SIR William Kerr Fraser, of Gifford, a former permanent secretary at the Scottish Office and one of the foremost public servants of his generation has died. He was 89.

Mr Fraser was born on March 18, 1929 in Glasgow, the only son of Alex and Rachel.

After excelling at Eastwood High School, he matriculated at the University of Glasgow – where he later served as principal and chancellor – to study for an ordinary MA and then a law degree.

During his time at university, he was chosen to represent British students at a conference in Peking, making him one of the first westerners to visit the country after the revolution, and during the Korean War.

He caught the attention of a younger student politician, Marion Forbes and, in 1956, they began 60 years of married life, having four children by 1964.

On leaving university in 1952, Mr Fraser took a three-year service commission in the Royal Air Force; thereafter he worked for the Scottish Office in Edinburgh, where he remained for 33 years.

He returned to the University of Glasgow in 1963 on a research fellowship and was secretary tot the commission looking into the reform of local government – he was influential in the plan that saw regions and districts replace burgh and county councils in 1974.

In 1966-67, he was private secretary to Willie Ross, the then Secretary of State for Scotland – in that role he was at the centre of a Cold War exchange of visits between Mr Ross and Alexei Kosygin, the Soviet Union’s foreign minister.

And in 1978, Mr Fraser was chosen, aged 49, to succeed George Pottinger as permanent secretary of the Scottish Office. He remained in that post for 10 years, working alongside Scottish Secretaries Bruce Millan, George Younger and Malcolm Rifkind.

He was knighted in 1979, and in 1994 awarded the more senior honour of GCB – Knight Grand Cross of the Order of the Bath.

In 1988, he became principal of Glasgow University on a seven-year contract and he and his wife, Lady Marion, took a keen interest in student affairs.

The couple were jointly honoured with the naming of the Fraser Building, housing student services at the university.

From 1996 until 2006, Mr Fraser was the university’s chancellor. He continued to play an informal role in public life, providing advice in the preparation of devolution legislation in 1998.

Retirement in Gifford provided a different welcoming community for the couple, and a garden to tend. By this time, Lady Marion Fraser had her own later life career in the voluntary sector, across the Kirk, arts and mental health sectors and became UK chairwoman of Christian Aid.

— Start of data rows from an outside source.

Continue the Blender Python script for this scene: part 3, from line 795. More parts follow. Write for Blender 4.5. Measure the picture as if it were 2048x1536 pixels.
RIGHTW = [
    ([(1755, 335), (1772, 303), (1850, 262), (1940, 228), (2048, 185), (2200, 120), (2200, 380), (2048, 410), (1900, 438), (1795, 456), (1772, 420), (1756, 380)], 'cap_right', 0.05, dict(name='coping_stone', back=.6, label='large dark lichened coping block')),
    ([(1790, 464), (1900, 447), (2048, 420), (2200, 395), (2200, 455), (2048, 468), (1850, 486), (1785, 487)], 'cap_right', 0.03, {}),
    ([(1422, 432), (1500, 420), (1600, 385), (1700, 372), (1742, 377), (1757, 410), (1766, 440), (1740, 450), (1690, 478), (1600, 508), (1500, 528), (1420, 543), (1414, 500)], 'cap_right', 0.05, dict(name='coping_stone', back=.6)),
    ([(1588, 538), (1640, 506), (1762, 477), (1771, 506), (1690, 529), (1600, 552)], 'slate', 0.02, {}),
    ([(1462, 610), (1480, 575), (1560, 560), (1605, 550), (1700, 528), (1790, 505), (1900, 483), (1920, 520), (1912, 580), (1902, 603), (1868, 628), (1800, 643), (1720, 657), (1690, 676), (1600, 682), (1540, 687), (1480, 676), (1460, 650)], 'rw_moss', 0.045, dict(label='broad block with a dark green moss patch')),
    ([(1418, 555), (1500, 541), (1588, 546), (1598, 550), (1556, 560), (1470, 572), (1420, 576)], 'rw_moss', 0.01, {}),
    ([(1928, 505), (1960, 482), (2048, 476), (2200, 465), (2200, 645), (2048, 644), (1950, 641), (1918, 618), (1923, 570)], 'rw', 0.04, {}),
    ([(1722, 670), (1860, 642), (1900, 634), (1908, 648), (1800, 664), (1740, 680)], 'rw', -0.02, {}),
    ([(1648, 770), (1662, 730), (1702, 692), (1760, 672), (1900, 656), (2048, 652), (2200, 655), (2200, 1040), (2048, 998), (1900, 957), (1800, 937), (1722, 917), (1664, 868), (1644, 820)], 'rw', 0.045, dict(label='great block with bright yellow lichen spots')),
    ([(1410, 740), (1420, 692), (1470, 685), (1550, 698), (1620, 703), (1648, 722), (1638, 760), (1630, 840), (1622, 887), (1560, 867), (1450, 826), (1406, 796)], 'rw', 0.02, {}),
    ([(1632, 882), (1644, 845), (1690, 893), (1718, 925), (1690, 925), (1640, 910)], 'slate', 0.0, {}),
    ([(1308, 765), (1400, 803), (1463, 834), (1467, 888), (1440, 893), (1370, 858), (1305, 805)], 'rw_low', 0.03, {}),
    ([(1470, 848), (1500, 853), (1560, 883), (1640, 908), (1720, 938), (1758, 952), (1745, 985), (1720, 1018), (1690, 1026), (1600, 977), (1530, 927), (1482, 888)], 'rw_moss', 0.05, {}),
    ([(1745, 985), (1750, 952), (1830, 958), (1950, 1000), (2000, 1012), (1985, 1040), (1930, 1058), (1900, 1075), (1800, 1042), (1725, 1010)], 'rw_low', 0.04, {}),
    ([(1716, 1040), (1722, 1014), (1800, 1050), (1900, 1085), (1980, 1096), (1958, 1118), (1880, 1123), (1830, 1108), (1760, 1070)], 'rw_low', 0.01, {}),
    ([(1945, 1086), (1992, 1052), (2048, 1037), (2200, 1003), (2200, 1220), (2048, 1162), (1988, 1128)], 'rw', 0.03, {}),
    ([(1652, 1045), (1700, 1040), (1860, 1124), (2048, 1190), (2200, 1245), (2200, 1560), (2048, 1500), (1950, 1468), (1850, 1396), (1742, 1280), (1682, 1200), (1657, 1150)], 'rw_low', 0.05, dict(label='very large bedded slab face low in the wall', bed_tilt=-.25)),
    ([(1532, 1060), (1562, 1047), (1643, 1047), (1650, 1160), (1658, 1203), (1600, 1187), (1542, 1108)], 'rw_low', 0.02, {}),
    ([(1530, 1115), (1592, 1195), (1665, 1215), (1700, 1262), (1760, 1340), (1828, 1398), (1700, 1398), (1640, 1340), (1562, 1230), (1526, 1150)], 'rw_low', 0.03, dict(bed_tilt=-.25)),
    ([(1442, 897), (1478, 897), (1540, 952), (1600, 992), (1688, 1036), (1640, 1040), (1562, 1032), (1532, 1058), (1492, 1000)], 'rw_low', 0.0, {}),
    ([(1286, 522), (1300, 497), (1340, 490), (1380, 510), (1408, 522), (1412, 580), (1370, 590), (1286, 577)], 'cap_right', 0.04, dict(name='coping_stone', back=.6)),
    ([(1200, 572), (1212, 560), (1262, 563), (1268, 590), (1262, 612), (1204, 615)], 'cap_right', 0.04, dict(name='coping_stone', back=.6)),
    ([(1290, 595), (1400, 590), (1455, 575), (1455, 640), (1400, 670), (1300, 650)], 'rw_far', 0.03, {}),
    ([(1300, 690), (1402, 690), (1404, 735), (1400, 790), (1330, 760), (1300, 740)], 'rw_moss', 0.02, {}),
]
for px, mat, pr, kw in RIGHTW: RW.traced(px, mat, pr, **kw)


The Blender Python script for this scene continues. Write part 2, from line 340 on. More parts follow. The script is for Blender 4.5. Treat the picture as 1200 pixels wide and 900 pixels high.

She was appointed Lord High Commissioner to the General Assembly of the Church of Scotland, and a Lady of the Order of the Thistle. However, these Gifford years saw growing ill-health and immobility – her husband was a full-time carer, though he never cared for that description.

She died on Christmas Day, 2016. Mr Fraser was determined, sometimes stubbornly, to continue living independently but ill-health took its toll on him too.

He is survived by his children Graham, Andrew, Lindsey and Douglas, and his grandchildren Alasdair, Colum, Robert, Roseanne, Patrick and Mora.